[What is asked]: The required output is a word-for-word copy of the lines from the line bearing "Write the bpy" through the line bearing "COL = S.collection", inclusive, and no other lines.

[Exercise data]:
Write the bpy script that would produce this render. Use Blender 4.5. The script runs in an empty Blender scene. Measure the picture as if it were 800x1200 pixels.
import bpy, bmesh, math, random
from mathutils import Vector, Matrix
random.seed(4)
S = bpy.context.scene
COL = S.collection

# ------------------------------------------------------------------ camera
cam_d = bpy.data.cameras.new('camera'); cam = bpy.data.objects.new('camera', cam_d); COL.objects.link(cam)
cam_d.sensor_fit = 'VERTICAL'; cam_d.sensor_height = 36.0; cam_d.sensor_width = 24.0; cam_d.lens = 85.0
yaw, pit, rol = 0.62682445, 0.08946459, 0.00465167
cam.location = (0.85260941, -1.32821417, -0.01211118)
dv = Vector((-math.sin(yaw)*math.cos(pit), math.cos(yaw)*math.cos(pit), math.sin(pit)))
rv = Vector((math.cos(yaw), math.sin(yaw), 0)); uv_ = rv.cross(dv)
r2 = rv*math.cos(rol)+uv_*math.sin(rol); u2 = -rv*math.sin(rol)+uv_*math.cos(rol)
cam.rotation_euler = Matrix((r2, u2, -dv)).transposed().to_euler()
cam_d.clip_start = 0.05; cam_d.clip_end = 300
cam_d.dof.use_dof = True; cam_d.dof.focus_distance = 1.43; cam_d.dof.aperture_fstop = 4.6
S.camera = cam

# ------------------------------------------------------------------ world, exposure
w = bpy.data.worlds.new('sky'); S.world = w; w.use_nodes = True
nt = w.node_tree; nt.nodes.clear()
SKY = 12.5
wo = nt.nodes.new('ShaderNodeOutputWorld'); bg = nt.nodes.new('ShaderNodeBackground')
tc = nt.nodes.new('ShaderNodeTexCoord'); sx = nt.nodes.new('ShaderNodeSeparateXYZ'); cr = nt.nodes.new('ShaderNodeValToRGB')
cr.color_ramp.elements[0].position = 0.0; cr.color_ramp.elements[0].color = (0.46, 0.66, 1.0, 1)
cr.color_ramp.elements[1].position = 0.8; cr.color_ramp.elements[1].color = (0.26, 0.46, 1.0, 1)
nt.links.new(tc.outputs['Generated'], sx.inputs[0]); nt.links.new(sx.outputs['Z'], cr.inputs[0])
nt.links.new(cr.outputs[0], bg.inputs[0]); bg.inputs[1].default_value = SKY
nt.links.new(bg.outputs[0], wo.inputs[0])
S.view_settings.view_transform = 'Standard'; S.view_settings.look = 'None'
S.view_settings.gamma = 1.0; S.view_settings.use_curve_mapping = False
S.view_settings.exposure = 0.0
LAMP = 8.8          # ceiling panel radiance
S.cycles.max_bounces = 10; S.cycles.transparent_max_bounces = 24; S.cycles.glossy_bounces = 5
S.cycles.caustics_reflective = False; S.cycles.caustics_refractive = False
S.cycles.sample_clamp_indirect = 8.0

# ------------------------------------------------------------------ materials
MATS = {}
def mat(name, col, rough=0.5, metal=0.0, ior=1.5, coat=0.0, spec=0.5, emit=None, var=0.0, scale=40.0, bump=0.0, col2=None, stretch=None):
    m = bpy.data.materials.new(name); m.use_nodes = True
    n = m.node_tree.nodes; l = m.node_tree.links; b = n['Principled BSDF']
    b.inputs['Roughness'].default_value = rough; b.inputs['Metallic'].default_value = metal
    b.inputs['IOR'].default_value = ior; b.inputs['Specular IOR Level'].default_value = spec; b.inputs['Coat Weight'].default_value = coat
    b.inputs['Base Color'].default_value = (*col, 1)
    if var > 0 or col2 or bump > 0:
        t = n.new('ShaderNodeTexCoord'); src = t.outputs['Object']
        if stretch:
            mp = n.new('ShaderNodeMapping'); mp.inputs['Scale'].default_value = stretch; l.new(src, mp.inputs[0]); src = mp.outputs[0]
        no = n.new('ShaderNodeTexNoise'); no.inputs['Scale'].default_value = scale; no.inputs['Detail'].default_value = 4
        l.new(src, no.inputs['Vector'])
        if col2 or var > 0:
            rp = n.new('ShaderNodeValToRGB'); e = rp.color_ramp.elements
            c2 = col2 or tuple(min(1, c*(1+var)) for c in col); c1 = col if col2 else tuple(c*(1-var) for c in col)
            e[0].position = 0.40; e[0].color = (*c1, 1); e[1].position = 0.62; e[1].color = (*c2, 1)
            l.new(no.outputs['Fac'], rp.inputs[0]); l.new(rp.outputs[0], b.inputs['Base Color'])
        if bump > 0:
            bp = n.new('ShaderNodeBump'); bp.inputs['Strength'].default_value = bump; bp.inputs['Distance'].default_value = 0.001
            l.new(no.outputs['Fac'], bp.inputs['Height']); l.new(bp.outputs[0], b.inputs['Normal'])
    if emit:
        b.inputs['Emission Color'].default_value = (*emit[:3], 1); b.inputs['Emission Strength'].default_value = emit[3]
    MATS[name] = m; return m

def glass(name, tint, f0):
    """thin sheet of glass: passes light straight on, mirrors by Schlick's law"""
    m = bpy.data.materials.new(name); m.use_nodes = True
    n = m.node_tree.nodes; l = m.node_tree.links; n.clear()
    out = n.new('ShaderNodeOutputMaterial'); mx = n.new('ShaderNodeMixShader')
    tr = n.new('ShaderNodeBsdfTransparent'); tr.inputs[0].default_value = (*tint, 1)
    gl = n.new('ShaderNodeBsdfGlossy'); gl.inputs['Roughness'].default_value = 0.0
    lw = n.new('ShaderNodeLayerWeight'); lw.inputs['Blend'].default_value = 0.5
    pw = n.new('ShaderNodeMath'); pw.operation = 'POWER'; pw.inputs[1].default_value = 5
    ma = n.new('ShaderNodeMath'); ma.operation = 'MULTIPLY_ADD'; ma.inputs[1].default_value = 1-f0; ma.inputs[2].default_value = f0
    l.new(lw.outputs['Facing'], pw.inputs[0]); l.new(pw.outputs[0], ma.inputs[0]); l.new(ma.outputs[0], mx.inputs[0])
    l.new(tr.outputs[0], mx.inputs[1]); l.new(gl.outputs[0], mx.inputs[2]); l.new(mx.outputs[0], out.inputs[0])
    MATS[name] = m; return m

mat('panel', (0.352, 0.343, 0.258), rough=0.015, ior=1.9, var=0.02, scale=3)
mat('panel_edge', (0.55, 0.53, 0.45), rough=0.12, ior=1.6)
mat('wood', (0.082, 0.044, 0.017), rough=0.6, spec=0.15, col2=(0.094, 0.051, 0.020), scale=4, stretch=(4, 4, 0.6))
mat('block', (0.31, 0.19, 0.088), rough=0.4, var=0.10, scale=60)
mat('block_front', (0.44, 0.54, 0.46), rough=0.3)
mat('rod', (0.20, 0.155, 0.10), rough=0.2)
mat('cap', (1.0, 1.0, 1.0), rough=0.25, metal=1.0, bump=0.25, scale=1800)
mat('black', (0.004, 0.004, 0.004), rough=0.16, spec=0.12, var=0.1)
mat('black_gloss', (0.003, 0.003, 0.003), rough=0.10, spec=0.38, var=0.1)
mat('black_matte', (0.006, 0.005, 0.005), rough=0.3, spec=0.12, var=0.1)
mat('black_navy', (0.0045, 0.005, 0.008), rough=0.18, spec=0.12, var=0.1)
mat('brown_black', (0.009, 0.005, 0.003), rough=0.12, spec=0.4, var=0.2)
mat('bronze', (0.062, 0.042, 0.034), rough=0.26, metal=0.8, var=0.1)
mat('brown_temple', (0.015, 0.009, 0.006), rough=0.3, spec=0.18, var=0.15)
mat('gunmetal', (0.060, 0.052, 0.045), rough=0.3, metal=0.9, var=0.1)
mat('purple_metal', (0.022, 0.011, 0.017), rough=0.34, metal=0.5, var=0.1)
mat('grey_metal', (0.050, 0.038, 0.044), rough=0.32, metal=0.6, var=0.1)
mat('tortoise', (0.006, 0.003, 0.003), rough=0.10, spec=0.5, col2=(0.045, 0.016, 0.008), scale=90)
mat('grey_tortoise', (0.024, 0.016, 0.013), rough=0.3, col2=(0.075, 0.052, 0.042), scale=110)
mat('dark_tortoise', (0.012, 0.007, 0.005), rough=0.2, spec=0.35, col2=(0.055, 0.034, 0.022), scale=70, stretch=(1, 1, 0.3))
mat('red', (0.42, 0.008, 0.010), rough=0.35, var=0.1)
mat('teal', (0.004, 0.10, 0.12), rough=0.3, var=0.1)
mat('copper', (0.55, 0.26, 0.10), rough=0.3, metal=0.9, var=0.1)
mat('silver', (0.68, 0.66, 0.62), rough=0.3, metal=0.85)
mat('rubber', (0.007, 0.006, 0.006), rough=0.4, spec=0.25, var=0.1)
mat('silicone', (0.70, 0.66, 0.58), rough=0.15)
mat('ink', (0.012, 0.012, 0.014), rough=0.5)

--

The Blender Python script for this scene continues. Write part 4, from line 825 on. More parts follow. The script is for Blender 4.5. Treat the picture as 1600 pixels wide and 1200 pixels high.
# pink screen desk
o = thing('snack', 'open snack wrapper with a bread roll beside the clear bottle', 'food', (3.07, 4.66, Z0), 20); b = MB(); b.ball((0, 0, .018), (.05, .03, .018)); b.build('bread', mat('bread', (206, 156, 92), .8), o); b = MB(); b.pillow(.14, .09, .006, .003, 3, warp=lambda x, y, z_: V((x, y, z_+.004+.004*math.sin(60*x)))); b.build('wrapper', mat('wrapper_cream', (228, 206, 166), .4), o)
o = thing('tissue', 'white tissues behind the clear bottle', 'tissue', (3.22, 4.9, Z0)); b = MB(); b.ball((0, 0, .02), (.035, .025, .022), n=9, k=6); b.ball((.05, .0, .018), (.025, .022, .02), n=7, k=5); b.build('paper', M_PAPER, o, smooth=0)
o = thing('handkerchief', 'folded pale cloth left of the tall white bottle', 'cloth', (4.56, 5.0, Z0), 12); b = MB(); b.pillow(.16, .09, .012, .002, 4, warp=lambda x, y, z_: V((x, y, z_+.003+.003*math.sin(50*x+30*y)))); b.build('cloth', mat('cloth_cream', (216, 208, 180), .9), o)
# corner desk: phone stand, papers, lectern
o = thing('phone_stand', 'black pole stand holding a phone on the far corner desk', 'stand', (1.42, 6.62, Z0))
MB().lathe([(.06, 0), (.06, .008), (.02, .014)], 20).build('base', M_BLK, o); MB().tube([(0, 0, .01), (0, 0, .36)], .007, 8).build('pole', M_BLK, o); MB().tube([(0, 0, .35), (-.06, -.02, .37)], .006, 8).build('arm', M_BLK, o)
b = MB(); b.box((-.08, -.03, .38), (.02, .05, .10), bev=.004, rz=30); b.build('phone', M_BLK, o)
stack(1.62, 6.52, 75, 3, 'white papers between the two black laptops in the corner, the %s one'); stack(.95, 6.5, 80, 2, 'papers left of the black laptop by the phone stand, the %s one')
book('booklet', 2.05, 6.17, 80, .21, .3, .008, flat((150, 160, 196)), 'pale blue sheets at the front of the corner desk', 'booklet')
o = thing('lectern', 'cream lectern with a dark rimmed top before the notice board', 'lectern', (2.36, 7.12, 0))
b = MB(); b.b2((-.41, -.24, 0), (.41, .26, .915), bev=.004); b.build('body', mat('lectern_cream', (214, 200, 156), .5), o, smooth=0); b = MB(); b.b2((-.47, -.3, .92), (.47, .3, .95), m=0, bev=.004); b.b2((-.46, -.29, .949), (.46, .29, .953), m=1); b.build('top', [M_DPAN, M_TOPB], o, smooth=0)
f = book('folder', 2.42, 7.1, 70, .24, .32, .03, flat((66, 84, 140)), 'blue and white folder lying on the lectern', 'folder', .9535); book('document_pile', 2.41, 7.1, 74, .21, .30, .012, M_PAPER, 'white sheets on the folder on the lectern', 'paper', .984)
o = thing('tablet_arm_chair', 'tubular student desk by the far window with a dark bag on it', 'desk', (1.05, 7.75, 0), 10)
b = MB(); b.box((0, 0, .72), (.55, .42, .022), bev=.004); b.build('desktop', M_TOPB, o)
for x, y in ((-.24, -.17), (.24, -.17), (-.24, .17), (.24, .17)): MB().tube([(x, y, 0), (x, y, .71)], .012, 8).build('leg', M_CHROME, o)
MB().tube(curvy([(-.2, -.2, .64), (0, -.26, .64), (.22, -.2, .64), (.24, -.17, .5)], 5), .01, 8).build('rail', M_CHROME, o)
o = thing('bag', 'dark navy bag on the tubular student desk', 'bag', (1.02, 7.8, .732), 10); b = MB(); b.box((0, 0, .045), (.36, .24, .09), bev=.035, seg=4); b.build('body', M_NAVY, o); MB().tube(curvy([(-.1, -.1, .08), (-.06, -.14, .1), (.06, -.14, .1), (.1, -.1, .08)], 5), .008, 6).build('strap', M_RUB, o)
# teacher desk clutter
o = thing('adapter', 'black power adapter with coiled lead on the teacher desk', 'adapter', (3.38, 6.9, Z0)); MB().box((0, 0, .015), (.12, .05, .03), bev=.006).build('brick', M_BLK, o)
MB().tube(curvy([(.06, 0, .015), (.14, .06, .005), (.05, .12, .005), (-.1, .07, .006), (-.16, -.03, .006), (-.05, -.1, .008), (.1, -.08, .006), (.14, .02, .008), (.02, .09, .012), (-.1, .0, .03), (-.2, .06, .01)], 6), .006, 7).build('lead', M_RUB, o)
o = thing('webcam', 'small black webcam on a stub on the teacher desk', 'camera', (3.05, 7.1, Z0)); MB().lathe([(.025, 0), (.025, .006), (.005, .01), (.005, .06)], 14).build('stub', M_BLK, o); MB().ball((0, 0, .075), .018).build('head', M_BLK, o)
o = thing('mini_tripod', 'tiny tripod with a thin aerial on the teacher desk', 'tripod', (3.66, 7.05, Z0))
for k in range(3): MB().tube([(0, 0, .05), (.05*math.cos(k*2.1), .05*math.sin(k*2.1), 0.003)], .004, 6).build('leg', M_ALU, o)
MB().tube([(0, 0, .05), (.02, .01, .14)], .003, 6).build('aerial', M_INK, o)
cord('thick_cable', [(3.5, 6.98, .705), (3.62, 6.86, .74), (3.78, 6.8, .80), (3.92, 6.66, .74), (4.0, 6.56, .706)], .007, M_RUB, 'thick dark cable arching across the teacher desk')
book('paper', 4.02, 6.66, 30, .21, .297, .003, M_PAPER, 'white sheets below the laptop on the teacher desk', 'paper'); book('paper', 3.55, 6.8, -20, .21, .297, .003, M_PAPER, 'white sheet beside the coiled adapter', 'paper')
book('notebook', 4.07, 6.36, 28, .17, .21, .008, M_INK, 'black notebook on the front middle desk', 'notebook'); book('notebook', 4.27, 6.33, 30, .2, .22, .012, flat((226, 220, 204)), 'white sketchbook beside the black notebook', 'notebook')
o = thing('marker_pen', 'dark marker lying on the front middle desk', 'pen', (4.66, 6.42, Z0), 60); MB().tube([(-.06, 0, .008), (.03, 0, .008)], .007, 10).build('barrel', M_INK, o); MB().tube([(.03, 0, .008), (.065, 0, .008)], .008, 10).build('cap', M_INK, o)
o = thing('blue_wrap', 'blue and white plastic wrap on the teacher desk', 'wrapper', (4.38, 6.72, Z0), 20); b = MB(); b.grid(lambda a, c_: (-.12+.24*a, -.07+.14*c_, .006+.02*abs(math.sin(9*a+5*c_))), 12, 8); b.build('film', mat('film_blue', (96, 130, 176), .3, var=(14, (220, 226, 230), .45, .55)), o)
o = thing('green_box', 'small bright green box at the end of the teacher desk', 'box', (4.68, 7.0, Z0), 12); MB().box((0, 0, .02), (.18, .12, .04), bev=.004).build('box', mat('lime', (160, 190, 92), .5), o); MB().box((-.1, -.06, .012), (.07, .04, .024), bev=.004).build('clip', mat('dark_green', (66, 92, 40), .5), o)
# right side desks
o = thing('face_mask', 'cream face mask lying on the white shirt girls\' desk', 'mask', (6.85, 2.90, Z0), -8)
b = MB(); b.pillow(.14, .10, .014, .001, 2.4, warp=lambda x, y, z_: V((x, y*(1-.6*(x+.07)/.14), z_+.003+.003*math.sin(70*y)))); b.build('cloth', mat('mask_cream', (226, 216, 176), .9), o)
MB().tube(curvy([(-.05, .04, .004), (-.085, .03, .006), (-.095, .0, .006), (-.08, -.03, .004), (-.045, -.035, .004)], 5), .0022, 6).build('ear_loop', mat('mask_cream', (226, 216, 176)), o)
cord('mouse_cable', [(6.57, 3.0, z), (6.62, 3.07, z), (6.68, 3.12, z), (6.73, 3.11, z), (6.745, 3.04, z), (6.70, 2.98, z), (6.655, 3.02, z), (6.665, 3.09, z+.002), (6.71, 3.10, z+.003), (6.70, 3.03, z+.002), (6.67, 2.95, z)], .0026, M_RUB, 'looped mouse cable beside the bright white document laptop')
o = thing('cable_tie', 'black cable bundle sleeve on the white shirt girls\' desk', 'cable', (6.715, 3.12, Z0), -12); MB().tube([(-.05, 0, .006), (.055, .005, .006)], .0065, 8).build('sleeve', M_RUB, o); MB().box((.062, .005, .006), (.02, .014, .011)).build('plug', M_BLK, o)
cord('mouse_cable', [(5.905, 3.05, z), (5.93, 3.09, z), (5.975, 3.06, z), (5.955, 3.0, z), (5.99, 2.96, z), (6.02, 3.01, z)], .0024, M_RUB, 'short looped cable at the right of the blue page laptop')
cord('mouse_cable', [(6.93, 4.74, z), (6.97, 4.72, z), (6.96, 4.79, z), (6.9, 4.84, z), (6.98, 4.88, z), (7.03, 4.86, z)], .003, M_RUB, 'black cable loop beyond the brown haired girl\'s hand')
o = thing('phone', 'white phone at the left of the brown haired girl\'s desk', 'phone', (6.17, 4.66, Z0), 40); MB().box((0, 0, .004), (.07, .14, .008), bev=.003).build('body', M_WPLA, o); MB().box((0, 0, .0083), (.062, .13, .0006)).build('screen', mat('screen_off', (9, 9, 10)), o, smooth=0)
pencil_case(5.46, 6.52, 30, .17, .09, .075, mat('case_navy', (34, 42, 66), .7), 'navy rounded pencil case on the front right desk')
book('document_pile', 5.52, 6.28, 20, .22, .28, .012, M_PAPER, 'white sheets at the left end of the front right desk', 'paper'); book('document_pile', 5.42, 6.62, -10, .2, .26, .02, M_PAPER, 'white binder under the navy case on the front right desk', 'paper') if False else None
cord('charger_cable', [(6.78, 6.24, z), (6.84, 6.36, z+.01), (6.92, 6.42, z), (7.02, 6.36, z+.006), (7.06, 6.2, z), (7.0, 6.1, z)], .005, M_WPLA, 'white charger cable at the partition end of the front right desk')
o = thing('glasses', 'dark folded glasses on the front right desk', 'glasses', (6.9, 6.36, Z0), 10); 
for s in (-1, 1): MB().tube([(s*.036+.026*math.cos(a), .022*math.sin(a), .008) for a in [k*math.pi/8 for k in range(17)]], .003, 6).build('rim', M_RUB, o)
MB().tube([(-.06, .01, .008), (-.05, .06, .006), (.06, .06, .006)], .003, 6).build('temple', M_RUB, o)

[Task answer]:
Write the bpy script that would produce this render. Use Blender 4.5. The script runs in an empty Blender scene. Measure the picture as if it were 800x1200 pixels.
import bpy, bmesh, math, random
from mathutils import Vector, Matrix
random.seed(4)
S = bpy.context.scene
COL = S.collection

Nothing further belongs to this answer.